There is no halfway deal in Security. Management of security works on the principle of completeness. You cannot feel satisfied if your house is half secure or if only a part of it is fully secure. The house as an integral unit is either fully secure or is insecure. The framework of security must provide for an ongoing protection of the three assets of the safeguarded entity -— physical, human and information-related. Since security by definition is protection against a ‘covert’ threat — from an ‘invisible’ enemy — information on that must come in time to allow for preventive action.
As the threat scenario is never static, security is not a ‘one time event’ — the flow of information called intelligence, must keep up. There should be no gap between ‘information’ and ‘response’. In a large country like India, there are multiple agencies producing intelligence — internal, external and technical and the system must ensure that there is flow of the total information to a point at the national apex where it will be examined for determining the course of a comprehensive action.
Several wings of the government would be involved in sharing the response. A coordinated timely action to follow up on the complete assessment of threat becomes pivotal for the success of security. This coordination must flow from the top. There has been a welcome evolution of the organisational and procedural aspects of the national security set up since the creation of the position of National Security Advisor who presided over the National Security Council Secretariat and worked directly under the Prime Minister.
However, there are complexities involved particularly when security, on account of the mounting threat of terrorism, compels our defence forces and the para-military to work in consonance with the civil administration to conduct counter-terror operations on our own soil. In such a situation every bit of learning from experience to improve the system becomes important.
It is in this background that the reported address of NSA at the recent conference of Anti-Terror Task Forces organised by NIA, in which he dwelt on the areas of needed improvement, deserves notice. Ajit Doval emphasised the need for neutralising the chief weapon of terrorists — their ideological appeal — and reiterated the importance of the world community isolating Pakistan as a country that used terrorism as an instrument of state policy. He praised the success of NIA in Kashmir and rightly held the sanctions of Financial Action Task Force (FATF) as the most effective deterrent for Pak-instigated terrorism at the global level.
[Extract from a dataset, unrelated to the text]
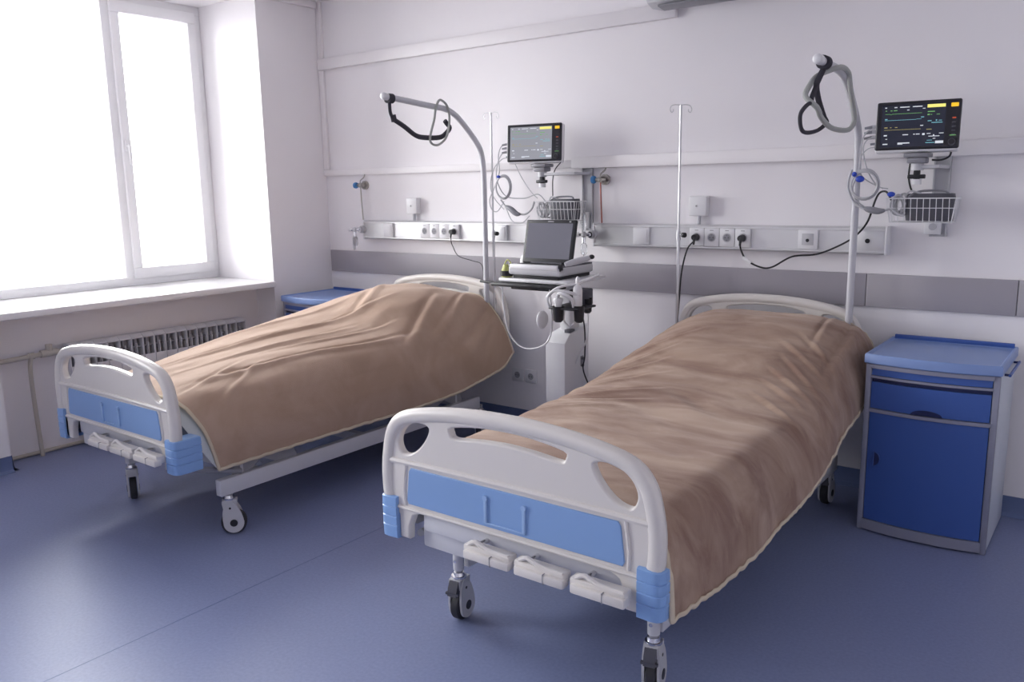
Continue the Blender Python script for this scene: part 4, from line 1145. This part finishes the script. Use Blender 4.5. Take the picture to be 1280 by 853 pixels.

The NIA conference clearly brought out the strategy of Pak ISI to further activate cross-border terrorism against India by exploring its turf in Bangladesh, Nepal and Sri Lanka and bringing to the front militant groups like Jamaat-ul- Mujahideen Bangladesh (JMB) and National Tawheed Jamaat of Sri Lanka besides, making a fresh attempt to revive militancy in Punjab through Khalistan Liberation Force.
The NIA conference hopefully will work for greater spread of our capabilities for producing ‘Intelligence from below’ and pushing the action taking job of ATTFs closer to the ground. The Indian scene demands a centralised policy drive on terrorism on the one hand and, on the other, a spread out machinery in the states to identify and neutralise ‘sleeper’ elements being created by the hostile agencies on our soil. The national grid against terrorism has to exist totally above politics, which is not going to be easy to achieve judging from the domestic reactions to the abrogation of Art 370 and 35A relating to Kashmir.
Pakistan is likely to continue fiddling with the affairs of the Muslim minority in India in the hope of creating disaffection that could turn a few minds towards radicalisation. Carrying intelligence to where people lived would facilitate a friendly outreach to families that had become vulnerable — this would be done best by the local administration without publicity or even bringing in the police. The Ulema and the communal elite trying to play vote bank politics are stepping up propaganda on such nebulous points as ‘majoritarianism’, ‘inclusive politics’ and ‘denial of freedom to criticise the government’ — mostly to stir up Muslim antagonism.
It is time to enforce laws against communal speeches and anti-national exhortations firmly as otherwise an environ will be created in which Pak agencies will find it easier to instigate militancy out of communal schism — the rise of the Indian Mujahideen is a serving illustration of this danger. Terrorism rooted in notions of faith is particularly sinister in an India- specific way and requires to be handled in both military and socio-political spheres.